RECORDED INFORMATION
↓

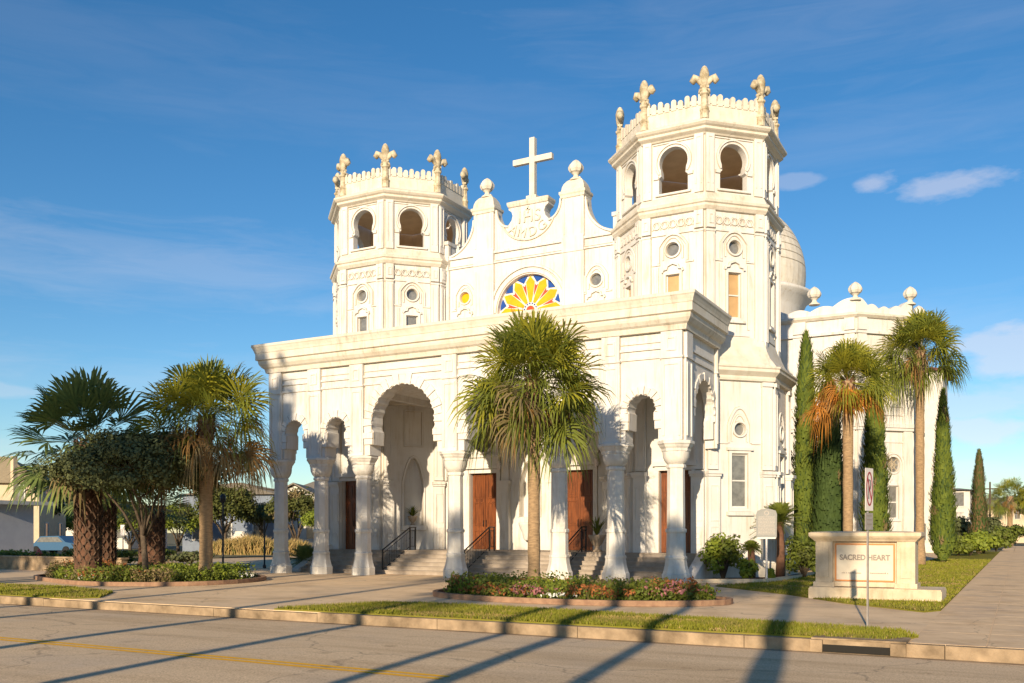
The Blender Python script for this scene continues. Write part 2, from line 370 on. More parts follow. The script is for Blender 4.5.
# ------------------------------------------------------------------ the ground
def sheet(mb, poly, z, zb=None, mi=0):
    F = None
    tri = tessellate_polygon([[Vector((x, y, 0)) for x, y in poly]]); n = len(poly)
    vs = [(x, y, z) for x, y in poly]
    fs = [tuple(t) for t in tri]
    if zb is not None:
        vs += [(x, y, zb) for x, y in poly]
        fs += [(i, (i + 1) % n, n + (i + 1) % n, n + i) for i in range(n)]
    mb.add(vs, fs, mi)
g = MB(); g.box(-1500, 1500, -1500, 1500, -1.3, -.23); tag(struct('ground', g, M_field), 'wide pale ground stretching to the horizon')
# main street with a slight crown
g = MB()
ys = [-14.42 - i * 1.29 for i in range(11)]
for x0, x1 in [(-260 + 20 * i, -240 + 20 * i) for i in range(26)]:
    vs = []; 
    for y in ys:
        zc = -.20 + .06 * (1 - ((y + 20.87) / 6.45) ** 2)
        vs += [(x0, y, zc), (x1, y, zc)]
    g.add(vs, [(2 * i, 2 * i + 1, 2 * i + 3, 2 * i + 2) for i in range(10)], 0, True)
tag(struct('road', g, M_road), 'worn pale asphalt street with cracks and long tree shadows')
def roadz(y): return -.20 + .06 * (1 - ((y + 20.87) / 6.45) ** 2)
g = MB()
for yy in (-19.72, -19.92):
    g.add([(-120, yy, roadz(yy) + .004), (3.6, yy, roadz(yy) + .004), (3.6, yy + .11, roadz(yy + .11) + .004), (-120, yy + .11, roadz(yy + .11) + .004)], [(0, 1, 2, 3)])
tag(struct('road_line', g, M_yline, recalc=False), 'worn double yellow centre line')
# side streets (right of the sidewalk, and beyond the left lot)
g = MB(); g.box(12.6, 20, -14.42, 300, -.5, -.19); g.box(-40, -31, -14.42, 300, -.5, -.185)
tag(struct('side_road', g, M_road), 'side street running away from the main street')
# kerb along the street
g = MB()
kx = -120
while kx < 12.4:
    ln = 3.0; x1 = min(kx + ln, 12.5)
    drop = -13.2 < kx < -5.8
    zt = .0 if not drop else -.02
    g.box(kx + .006, x1 - .006, -14.42, -14.24, -.4, zt)
    kx += ln
tag(struct('kerb', g, M_curb), 'stained concrete kerb along the street')
g = MB(); g.box(-120, 12.5, -14.9, -14.425, -.45, -.197); tag(struct('gutter', g, M_curb), 'concrete gutter strip at the foot of the kerb')
# concrete block in front of the church and sidewalks
g = MB(); g.box(-31, 12.5, -14.235, 60, -.5, -.006)
tag(struct('pavement', g, M_conc), 'broad pale concrete forecourt in front of the church')
g = MB()
for i in range(60):
    g.box(8.5, 9.54, -14.2 + i * 1.9, -12.315 + i * 1.9, -.1, .0); g.box(9.56, 10.6, -14.2 + i * 1.9, -12.315 + i * 1.9, -.1, .0)
tag(struct('sidewalk', g, M_walk), 'jointed concrete sidewalk leading away beside the lawn')
g = MB(); g.box(10.62, 12.45, -13, 110, -.1, .012)
tag(struct('verge', g, M_lawn), 'grass verge between sidewalk and side street')

LAWNS = {
 'strip_right': [(-4.4, -14.2), (8.15, -14.2), (8.55, -13.4), (8.2, -12.6), (6.3, -12.2), (2.5, -11.75), (-1.5, -11.35), (-3.3, -11.5)],
 'strip_left': [(-60, -14.2), (-11.3, -14.2), (-10.9, -13.6), (-12.4, -12.0), (-15.5, -11.1), (-19, -11.2), (-60, -11.2)],
 'sign_lawn': [(1.6, -.95), (2.9, -2.3), (4.5, -3.95), (6.3, -6.4), (8.2, -8.2), (8.48, -7.6), (8.48, 60), (5.3, 60), (5.3, 30), (5.3, 19), (2.6, 16), (2.5, 7.7), (2.6, 4.5), (2.4, 1.6)],
}
def inside(x, y, poly):
    c = False; n = len(poly)
    for i in range(n):
        x1, y1 = poly[i]; x2, y2 = poly[i - 1]
        if (y1 > y) != (y2 > y) and x < (x2 - x1) * (y - y1) / (y2 - y1) + x1: c = not c
    return c
for nm, lab in (('strip_right', 'grass strip between kerb and front walk'), ('strip_left', 'left grass strip beside the kerb'), ('sign_lawn', 'lawn around the stone church sign')):
    g = MB(); sheet(g, LAWNS[nm], .025, -.02); tag(struct('lawn', g, M_lawn), lab)
def blades(polys, n, h, mats, name, label, maxd=60):
    g = MB(); ct = 0; rnd = random.Random(3); dry = [(rnd.uniform(-20, 9), rnd.uniform(-14.3, -11), rnd.uniform(.2, .8)) for _ in range(26)] + [(rnd.uniform(2, 9), rnd.uniform(-9, 30), rnd.uniform(.3, 1.2)) for _ in range(30)]
    boxes = [(min(p[0] for p in q), max(p[0] for p in q), min(p[1] for p in q), max(p[1] for p in q)) for q in polys]
    while ct < n:
        k = rnd.randrange(len(polys)); b = boxes[k]
        x = rnd.uniform(max(b[0], -24), b[1]); y = rnd.uniform(b[2], min(b[3], 34))
        d = math.hypot(x - CAMX, y - CAMY)
        if rnd.random() > min(1, (20 / d) ** 1.6) or not inside(x, y, polys[k]): continue
        sc_ = max(1, d / 22); a = rnd.uniform(0, 2 * pi); hh = h * rnd.uniform(.5, 1.3); ww = .011 * sc_
        lx, ly = rnd.uniform(-.5, .5) * hh, rnd.uniform(-.5, .5) * hh; isd = any((x - a1) ** 2 + ((y - b1) * 1.6) ** 2 < c1 * c1 * rnd.uniform(.5, 1.3) for a1, b1, c1 in dry)
        if isd: hh *= .6
        g.add([(x - cos(a) * ww, y - sin(a) * ww, .02), (x + cos(a) * ww, y + sin(a) * ww, .02), (x + lx, y + ly, .02 + hh)], [(0, 1, 2)], 1 if (isd and rnd.random() < .5) or rnd.random() < .06 else 0); ct += 1
    o = g.build(name, mats, recalc=False); tag(o, label, 'grass', None, 'stuff')
blades([LAWNS['strip_right'], LAWNS['strip_left']], 60000, .065, [G['blade'], G['straw']], 'grass', 'short green lawn grass growing in strips along the kerb')
blades([LAWNS['sign_lawn']], 36000, .06, [G['blade'], G['straw']], 'grass', 'short green lawn grass growing around the stone sign')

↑

YOUR INSTRUCTIONS
Copy out the listing exactly as it stands, but not the pictures.

SOLUTION
The Blender Python script for this scene continues. Write part 2, from line 370 on. More parts follow. The script is for Blender 4.5.
# ------------------------------------------------------------------ the ground
def sheet(mb, poly, z, zb=None, mi=0):
    F = None
    tri = tessellate_polygon([[Vector((x, y, 0)) for x, y in poly]]); n = len(poly)
    vs = [(x, y, z) for x, y in poly]
    fs = [tuple(t) for t in tri]
    if zb is not None:
        vs += [(x, y, zb) for x, y in poly]
        fs += [(i, (i + 1) % n, n + (i + 1) % n, n + i) for i in range(n)]
    mb.add(vs, fs, mi)
g = MB(); g.box(-1500, 1500, -1500, 1500, -1.3, -.23); tag(struct('ground', g, M_field), 'wide pale ground stretching to the horizon')
# main street with a slight crown
g = MB()
ys = [-14.42 - i * 1.29 for i in range(11)]
for x0, x1 in [(-260 + 20 * i, -240 + 20 * i) for i in range(26)]:
    vs = []; 
    for y in ys:
        zc = -.20 + .06 * (1 - ((y + 20.87) / 6.45) ** 2)
        vs += [(x0, y, zc), (x1, y, zc)]
    g.add(vs, [(2 * i, 2 * i + 1, 2 * i + 3, 2 * i + 2) for i in range(10)], 0, True)
tag(struct('road', g, M_road), 'worn pale asphalt street with cracks and long tree shadows')
def roadz(y): return -.20 + .06 * (1 - ((y + 20.87) / 6.45) ** 2)
g = MB()
for yy in (-19.72, -19.92):
    g.add([(-120, yy, roadz(yy) + .004), (3.6, yy, roadz(yy) + .004), (3.6, yy + .11, roadz(yy + .11) + .004), (-120, yy + .11, roadz(yy + .11) + .004)], [(0, 1, 2, 3)])
tag(struct('road_line', g, M_yline, recalc=False), 'worn double yellow centre line')
# side streets (right of the sidewalk, and beyond the left lot)
g = MB(); g.box(12.6, 20, -14.42, 300, -.5, -.19); g.box(-40, -31, -14.42, 300, -.5, -.185)
tag(struct('side_road', g, M_road), 'side street running away from the main street')
# kerb along the street
g = MB()
kx = -120
while kx < 12.4:
    ln = 3.0; x1 = min(kx + ln, 12.5)
    drop = -13.2 < kx < -5.8
    zt = .0 if not drop else -.02
    g.box(kx + .006, x1 - .006, -14.42, -14.24, -.4, zt)
    kx += ln
tag(struct('kerb', g, M_curb), 'stained concrete kerb along the street')
g = MB(); g.box(-120, 12.5, -14.9, -14.425, -.45, -.197); tag(struct('gutter', g, M_curb), 'concrete gutter strip at the foot of the kerb')
# concrete block in front of the church and sidewalks
g = MB(); g.box(-31, 12.5, -14.235, 60, -.5, -.006)
tag(struct('pavement', g, M_conc), 'broad pale concrete forecourt in front of the church')
g = MB()
for i in range(60):
    g.box(8.5, 9.54, -14.2 + i * 1.9, -12.315 + i * 1.9, -.1, .0); g.box(9.56, 10.6, -14.2 + i * 1.9, -12.315 + i * 1.9, -.1, .0)
tag(struct('sidewalk', g, M_walk), 'jointed concrete sidewalk leading away beside the lawn')
g = MB(); g.box(10.62, 12.45, -13, 110, -.1, .012)
tag(struct('verge', g, M_lawn), 'grass verge between sidewalk and side street')

LAWNS = {
 'strip_right': [(-4.4, -14.2), (8.15, -14.2), (8.55, -13.4), (8.2, -12.6), (6.3, -12.2), (2.5, -11.75), (-1.5, -11.35), (-3.3, -11.5)],
 'strip_left': [(-60, -14.2), (-11.3, -14.2), (-10.9, -13.6), (-12.4, -12.0), (-15.5, -11.1), (-19, -11.2), (-60, -11.2)],
 'sign_lawn': [(1.6, -.95), (2.9, -2.3), (4.5, -3.95), (6.3, -6.4), (8.2, -8.2), (8.48, -7.6), (8.48, 60), (5.3, 60), (5.3, 30), (5.3, 19), (2.6, 16), (2.5, 7.7), (2.6, 4.5), (2.4, 1.6)],
}
def inside(x, y, poly):
    c = False; n = len(poly)
    for i in range(n):
        x1, y1 = poly[i]; x2, y2 = poly[i - 1]
        if (y1 > y) != (y2 > y) and x < (x2 - x1) * (y - y1) / (y2 - y1) + x1: c = not c
    return c
for nm, lab in (('strip_right', 'grass strip between kerb and front walk'), ('strip_left', 'left grass strip beside the kerb'), ('sign_lawn', 'lawn around the stone church sign')):
    g = MB(); sheet(g, LAWNS[nm], .025, -.02); tag(struct('lawn', g, M_lawn), lab)
def blades(polys, n, h, mats, name, label, maxd=60):
    g = MB(); ct = 0; rnd = random.Random(3); dry = [(rnd.uniform(-20, 9), rnd.uniform(-14.3, -11), rnd.uniform(.2, .8)) for _ in range(26)] + [(rnd.uniform(2, 9), rnd.uniform(-9, 30), rnd.uniform(.3, 1.2)) for _ in range(30)]
    boxes = [(min(p[0] for p in q), max(p[0] for p in q), min(p[1] for p in q), max(p[1] for p in q)) for q in polys]
    while ct < n:
        k = rnd.randrange(len(polys)); b = boxes[k]
        x = rnd.uniform(max(b[0], -24), b[1]); y = rnd.uniform(b[2], min(b[3], 34))
        d = math.hypot(x - CAMX, y - CAMY)
        if rnd.random() > min(1, (20 / d) ** 1.6) or not inside(x, y, polys[k]): continue
        sc_ = max(1, d / 22); a = rnd.uniform(0, 2 * pi); hh = h * rnd.uniform(.5, 1.3); ww = .011 * sc_
        lx, ly = rnd.uniform(-.5, .5) * hh, rnd.uniform(-.5, .5) * hh; isd = any((x - a1) ** 2 + ((y - b1) * 1.6) ** 2 < c1 * c1 * rnd.uniform(.5, 1.3) for a1, b1, c1 in dry)
        if isd: hh *= .6
        g.add([(x - cos(a) * ww, y - sin(a) * ww, .02), (x + cos(a) * ww, y + sin(a) * ww, .02), (x + lx, y + ly, .02 + hh)], [(0, 1, 2)], 1 if (isd and rnd.random() < .5) or rnd.random() < .06 else 0); ct += 1
    o = g.build(name, mats, recalc=False); tag(o, label, 'grass', None, 'stuff')
blades([LAWNS['strip_right'], LAWNS['strip_left']], 60000, .065, [G['blade'], G['straw']], 'grass', 'short green lawn grass growing in strips along the kerb')
blades([LAWNS['sign_lawn']], 36000, .06, [G['blade'], G['straw']], 'grass', 'short green lawn grass growing around the stone sign')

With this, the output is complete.